各回にはそれぞれ「自社を知る」「自分の役割を考える」「部下との関係を考える」などのテーマが設けられ、段階的に問題意識や改善意欲が高まるように配慮されています。研修会当日は提出された課題に基づいて経営者を交えた質疑を行い、さらに内容を深掘りしていきます。
第1の「自社を知る」では、自社事業の分析を行うと同時に各社の経営理念の理解を深めます。第2「部門を知る」では、担当部門の役割や目標を振り返り、組織の現状を分析します。第3ではチェックシートを用いて自己分析を行い、その結果を踏まえて理想と現状とのギャップを明らかにします。また第4では職場アンケートを通じて部下と自分の認識の相違について考えます。これらのプロセスを経て、いよいよ第5からは今後のアクションプランの検討に入ります。プランの策定に際しては、各課題のウェイト(優先度)と期限、目標の達成基準とその測定方法、12カ月の実施計画などをシートにまとめ、その妥当性について質疑を行います。そして約半年後にもう一度集まり、上半期の実践の振返りと下半期に向けた改善計画を検討することになります。
リニューアル後の内容について、経営者からは「従来以上に幹部社員と共に学んでいる実感を持つことができた」「新シートは課題の炙り出しに大いに貢献したと思う。受講者の思いと各社の状況を具体的に把握できた」「アクションプランのフォーマットは実に良くできている。受講者も経営者も良い方向に導いてもらった」など、高い評価を得ました。
新しく生まれ変わった幹部社員大学は、※『経営指針成文化と実践の手引き』で強調されている「経営者がその経営姿勢を示し、経営指針への理解を深めるため幹部社員や社員と本気でかかわる(P65)」場であり、経営指針成文化研修会と表裏一体を成すものです。「幹部社員大学」という名称から取締役や部課長クラスの社員だけが対象であるかのような印象を受けるかもしれませんが、実際の参加層はきわめて幅が広く、チームリーダーやサブリーダー、工場長代理、一人しか部下がいない新任の部門長など様々な社員が受講しています。経営指針成文化研修会を修了した組織経営者の方は、是非、10月に開講予定の来期研修会にご参加ください。
※ 中同協刊:経営指針成文化と実践の手引き
A4判 93ページ。定価 2,200円(本体価格2,000円+税)。
幹部社員大学受講企業 経営者感想
(株)ジャスト 代表取締役 酒井 一貴 氏 (倉敷支部)
今回で2期連続の参加となりました。前回は内容が分からないまま勢いで参加しましたが、今回はそんな言い訳ができない状態で参加しました。第1回で早々と痛感したのは、幹部ですら当社の経営理念の意味をきちんと理解できていなかったということです。これは彼に非があるのではなく、指針書に載せて時々唱和しておけば社員は理解してくれるだろうと勘違いしていた私の責任です。当日のうちに、私の想いや何故その考えに至ったかなどを共有することができましたが、考えの甘さを痛感しました。彼も私の説明を初めて聞き、経営理念に対する理解をかなり深めてくれました。

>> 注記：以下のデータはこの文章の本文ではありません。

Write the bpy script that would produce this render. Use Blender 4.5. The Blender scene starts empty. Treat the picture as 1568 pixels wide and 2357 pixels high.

ゆくゆくは会社の「幹」になってもらう幹部候補。そのような志のある方々に対して、一経営者として決して個人的な考えを押し付けることなく、また否定することもなく、ご本人に熟考してもらえるような質問を投げかける。私の立場からすれば、そのような質問力を磨くことができる点が幹部社員大学の一番の醍醐味であり、力不足を感じるところでもありました。 当社が組織として体を成していなかったが故に部長には大変辛い想いをさせてしまいました。しかし、もし幹部社員大学に参加していなかったら、私自身もそうした問題に気づくことすらできなかったのです。それでも前を向いて参加し続けてくれた彼の姿を見て、私も「このままでいいと言えるはずがない」と強く感じるようになりました。経営者であれば誰でも社員の幸せを願い、会社を発展させ、社員やその家族の生活を守っていく責任があります。幹部社員大学はそのための一番の近道だと私は感じております。
受講幹部感想より抜粋
●毎回の課題に向き合いながら答えを出すことは困難でしたが、同時にそれは新しい発見の連続でもありました。今まで問題から目を背けていた自分に対し、温かく真摯に指摘していただけたことは人生において幸運だったと思います
●仕事中や休みの時でも頭の中に課題のことや経営者の方々からいただいた言葉が浮かんで来ることがよくありました。今回学んだことは仕事以外の人との付き合い方にも生かせると思いました
●ビジョンを明確にして部下に伝えることの重要性を学びました。